Whisky workers seek Brexit job reassurance

By Gwen Ridler

- Last updated on GMT

Whisky workers are seeking answers from EU officials over the security of their jobs, after the UK quits the EU
Whisky workers are seeking answers from EU officials over the security of their jobs, after the UK quits the EU

Related tags Scotland United kingdom European union Scotch whisky association

Whisky workers are seeking “honest answers” from EU officials in Brussels today (March 22) over the security of their jobs once the UK quits the EU.

Members of GMB Scotland, the union for whisky and spirits workers, are meeting with EU commission representatives, members of European Parliament and trade experts in Brussels, over the future of the industry’s trading arrangements with the EU.

The visit follows a written plea from the union to the secretary of state for Scotland, David Mundell, calling for measures to protect the £5bn whisky industry and the 40,000 jobs it directly supports.

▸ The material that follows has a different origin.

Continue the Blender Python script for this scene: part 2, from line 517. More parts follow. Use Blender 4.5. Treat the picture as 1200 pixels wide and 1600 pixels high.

GMB Scotland organiser Louise Gilmour said the organisation’s efforts to secure protective measures for whisky from the UK government, amid Brexit uncertainty, have been met with silence.

“We need some honest answers,”​ said Gilmour. “If the UK government cannot provide our members with the reassurances they need for the future defence of their livelihoods, then we need to gauge how others see us – which may mean some hard truths from Europe on future trading arrangements.

‘We need honest answers’

“As a trade union focused on the creation and defence of decent jobs, what we are not prepared to entertain is the prospect of change being imposed on our whisky industry post-Brexit and to the detriment of employment conditions and investment.”

Gilmour accused the Scottish secretary and UK government of being “asleep on the job”​ when it came to the security of the whisky industry after Brexit.

“GMB will ask the tough questions for them ​[the government], because the Scottish economy simply cannot do without a thriving whisky industry and we cannot afford to wait on change to find us,”​ she added.

The Scotch Whisky Association (SWA) last month said the continuing growth of Scotch whisky would be a “litmus test” ​of the success of the UK’s exit from the EU.

“While Brexit creates challenges, there are also potential opportunities if the industry’s priorities are delivered,” ​it said.

Cost more than £1bn

Last year the SWA warned Brexit could cost the Scotch whisky industry more than £1bn in lost exports.

Producers would face bureaucratic barriers when trading with Europe, the organisation said, as well as relabelling costs of £3,000 for each product line they exported.

Meanwhile, Scottish food and drink exports grew 8% to £5.5bn last year,​ an increase of £421M from the previous year. Scotch whisky exports grew 4% to more than £4bn.

Scottish government rural economy secretary Fergus Ewing said: “These figures show the importance of retaining access to the vital European markets, which are currently worth £2.3bn to the sector, and represent our largest export market.”